床屋さんや美容室で、ケープを外し「さあ終わった」ってなった後に、まだしつこくハサミを入れるアレです。
しかしこの場合も、その発想はあくまで「マイナス」を「0」にすることです。
穴を埋めてフラットにすることであり、決してフラットな地面を「盛る」のではありません。
今回はまず、鼻筋とその奥の頬の明るさが近くて境界があいまいだったので、鼻のトップにシャドーを入れて鼻筋をはっきりさせ、ほうれい線の影も薄くしました。
それから左右のキャッチライト(黒目の中の白い点)の大きさの不均等を是正し、また、左右の白目の白さ加減を若干揃えました。
この場合も、「完全に一致」させるのではなく、あくまで「近づける」です。
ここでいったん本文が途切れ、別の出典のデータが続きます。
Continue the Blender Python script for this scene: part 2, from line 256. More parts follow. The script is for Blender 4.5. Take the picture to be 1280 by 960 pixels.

何度も言いますが、被写体の「同一性保持の法則」ですね。
最後に、向かって右の眉の下のガックリと段差があるところを、少しなだらかにしました。
あくまで「補う」という発想です。
レタッチの本来の意義
「たったこれだけ?」と思われたかもしれませんが、たったこれだけです。
「お肌は?まったくいじらないの?」とも思われたかもしれませんが、その通りです。
一般的に「レタッチ=お肌をつるつるにすること」、みたいなイメージがありますが、今回はそれだけがレタッチじゃないという意味も込めて、そのままです。まあもともとキレイですし。
さて、この二つの画像を見比べた印象はいかがでしょうか。
レタッチ後の画像のほうが、むしろ「本来の姿」という印象ではないですか?
ちょっとホコリをかぶっていた元画像のホコリを払って、元の姿に戻した、という印象ではないですか?
そうです、最初にも言いましたが「やらないレタッチ」とは、本来のその人に戻す作業です。
決して美男美女に仕上げるでもなく、つるピカたまご肌にするでもなく、本来の姿に戻すことが、「やらないレタッチ」の真骨頂です。
実際、レタッチをやりすぎて生気を失った顔を見ると、消してしまったシワや影やアンバランスが、いかにその人らしさに貢献していたかがわかります。
パッと見、欠点と見えたそれらは、実はその人をその人たらしめる重要な要素だったのです。
そういう意味では、むしろ何も手を加えないほうが本来的な意味で「美しい」場合もあります。
そうです、究極の「やらないレタッチ」は、文字通り「何もやらない」です。
何もやらなくていいなら、それがベストです。しかし、必要があるならそこだけ手にを加える。
つまりこのレタッチのポイントは、「どこが必要か」を見極めること、つまり、「やらなすぎ」と「やりすぎ」の間のピークを見極める、ということになりますね。
まとめ
さあ今回の「やらないレタッチ」講座。いかがでしたでしょうか。
ぐりんぐりんにいじり倒すのはそれはそれで楽しいことではありますが、「何がやりたかったんだっけ?」ってなることも少なくありません。
そんなときにこの「やらないレタッチ」は「やらない前提」から入るので、効果的です。
そして最初に言った「顔はほんの微妙な変更が大きく印象を左右するとてもデリケートな部分」について、例えば今回のようなレタッチを「服」でやった場合を想像してみてください。
「顔」と同じほどに写真の印象が変わるでしょうか?
…変わりませんよね。
いかに「顔」がデリケートな部分であるかが想像できます。「取扱注意」「fragile」です。
そんな意味でも顔のレタッチには、最小の手数で最大の効果を生む「やらないレタッチ」が効果的なのです。
レタッチは「人助け業」
さてこのレタッチの真骨頂は、「その人を“本来の”その人にすること」です。
現実の生活の中ではアホ毛も出るしお肌も荒れる。充血もするし鼻毛が飛び出すこともあるでしょう。
しかし、「本来の」その人は現実の目に見えているその人よりも、もっと素敵なはずです。
それを教えてあげるのがレタッチ作業。